C’est dans cette ambiance bon enfant que se termine le spectacle avec la pièce Twelve de Jorge Crecis. L’oeuvre s’inspire plus de numéros de cirque et d’acrobatie que de danse pure. Pour les interprètes, les choses se jouent sur des bouteilles d’eau (fermées, rassurez-vous) à se lancer et s’échanger. Tout démarre un peu mollement, mais les choses s’accélèrent vite pour se transformer en une joyeuse battle organisée. Chorégraphique, ça ne va pas franchement chercher bien loin. Mais l’énergie et l’implication des interprètes, à la technique décidément malléable et volubile, emballent le tout pour un final énergique et plein de bonne humeur. Acosta Danza donne décidément envie d’y revenir et de voir évoluer ses danseurs et danseuses aux multiples possibilités. Public et artistes s’applaudissent au final avec le même enthousiasme, alors que la pluie commence tout juste à se tarir. On est passionné on l’on ne l’est pas.

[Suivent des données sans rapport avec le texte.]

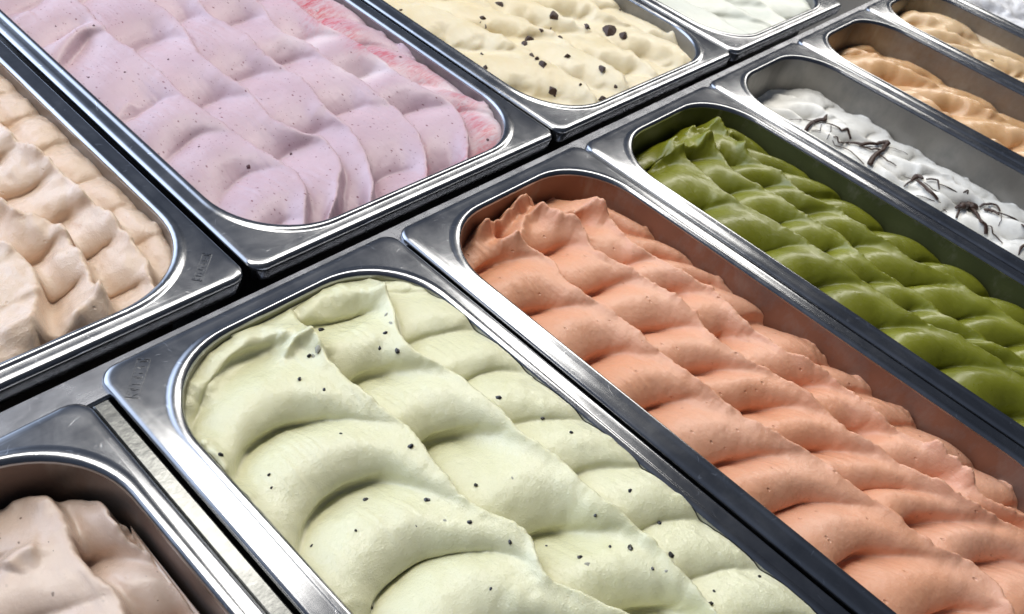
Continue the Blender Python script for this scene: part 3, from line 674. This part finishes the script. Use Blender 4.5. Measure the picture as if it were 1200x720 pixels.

Programme Boán/Peck/Montero/Cherkaoui/Crecis par l’Acosta Danza dans le cadre des Nuits de Fourvière. El Cruce Sobre el Niagara de Marianela Boán, Belles lettres de Justin Peck, Imponderable de Goyo Montero, Mermaid de Sidi Larbi Cherkaoui et Twelve de Jorge Crecis, avec Carlos Acosta, Carlos Luis Blanco, Enrique Corrales, Mario Sergio Elias, Yanelis Godoy, Julio León, Gabriela Lugo, Marta Ortega, Jayron Pérez, Raúl Reinoso, Laura Rodriguez, Javier Rojas, Deborah Sanchez, Alejandro Silva et Leticia Silva. Jeudi 7 juin 2018. Les Nuits de Fourvière continuent jusqu’au 28 juillet.